___ RECORDS TO PROCESS

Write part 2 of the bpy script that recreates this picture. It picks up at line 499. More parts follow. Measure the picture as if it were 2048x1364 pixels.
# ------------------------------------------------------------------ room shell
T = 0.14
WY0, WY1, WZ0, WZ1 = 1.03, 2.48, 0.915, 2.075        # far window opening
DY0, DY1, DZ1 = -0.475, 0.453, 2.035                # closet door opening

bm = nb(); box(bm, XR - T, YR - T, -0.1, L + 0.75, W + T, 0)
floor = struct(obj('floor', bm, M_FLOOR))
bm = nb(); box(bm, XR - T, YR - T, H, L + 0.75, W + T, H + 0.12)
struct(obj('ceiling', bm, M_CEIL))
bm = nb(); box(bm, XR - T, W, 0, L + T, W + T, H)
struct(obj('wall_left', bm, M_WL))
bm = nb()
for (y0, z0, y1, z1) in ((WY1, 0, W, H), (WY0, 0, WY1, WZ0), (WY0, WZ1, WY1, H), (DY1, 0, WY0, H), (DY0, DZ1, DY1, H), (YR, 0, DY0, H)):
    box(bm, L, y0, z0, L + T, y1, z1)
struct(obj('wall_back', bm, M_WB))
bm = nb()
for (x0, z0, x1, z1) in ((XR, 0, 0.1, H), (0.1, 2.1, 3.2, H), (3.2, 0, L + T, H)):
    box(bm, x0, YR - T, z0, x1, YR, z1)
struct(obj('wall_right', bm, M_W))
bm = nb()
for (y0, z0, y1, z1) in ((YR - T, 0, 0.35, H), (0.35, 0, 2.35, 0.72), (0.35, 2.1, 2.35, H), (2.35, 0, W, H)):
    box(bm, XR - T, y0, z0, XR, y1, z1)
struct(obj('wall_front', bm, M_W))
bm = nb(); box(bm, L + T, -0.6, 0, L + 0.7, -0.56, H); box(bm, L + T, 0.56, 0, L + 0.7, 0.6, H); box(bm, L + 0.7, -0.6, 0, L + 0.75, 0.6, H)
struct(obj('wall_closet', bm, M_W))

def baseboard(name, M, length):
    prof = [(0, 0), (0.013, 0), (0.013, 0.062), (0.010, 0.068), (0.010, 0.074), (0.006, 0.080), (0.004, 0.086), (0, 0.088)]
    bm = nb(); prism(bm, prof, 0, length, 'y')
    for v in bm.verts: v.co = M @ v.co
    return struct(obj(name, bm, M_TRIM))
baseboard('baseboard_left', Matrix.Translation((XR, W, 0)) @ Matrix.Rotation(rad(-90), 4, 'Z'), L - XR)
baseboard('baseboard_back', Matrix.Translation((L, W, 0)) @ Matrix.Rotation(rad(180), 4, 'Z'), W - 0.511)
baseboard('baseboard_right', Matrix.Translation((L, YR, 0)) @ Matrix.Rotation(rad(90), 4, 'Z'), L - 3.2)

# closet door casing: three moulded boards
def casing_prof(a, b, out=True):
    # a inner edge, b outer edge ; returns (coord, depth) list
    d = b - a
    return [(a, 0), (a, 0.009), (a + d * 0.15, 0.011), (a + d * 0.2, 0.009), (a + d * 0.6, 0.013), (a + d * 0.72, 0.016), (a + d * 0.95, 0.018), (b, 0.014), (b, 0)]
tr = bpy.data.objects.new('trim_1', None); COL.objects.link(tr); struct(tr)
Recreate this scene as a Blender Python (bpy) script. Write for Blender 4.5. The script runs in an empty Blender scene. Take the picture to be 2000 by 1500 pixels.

______

**TO BE DONE**
Show all lines in the entries above where the word "Write" appears.

**RESPONSE BELOW**
Write part 2 of the bpy script that recreates this picture. It picks up at line 499. More parts follow. Measure the picture as if it were 2048x1364 pixels.
Recreate this scene as a Blender Python (bpy) script. Write for Blender 4.5. The script runs in an empty Blender scene. Take the picture to be 2000 by 1500 pixels.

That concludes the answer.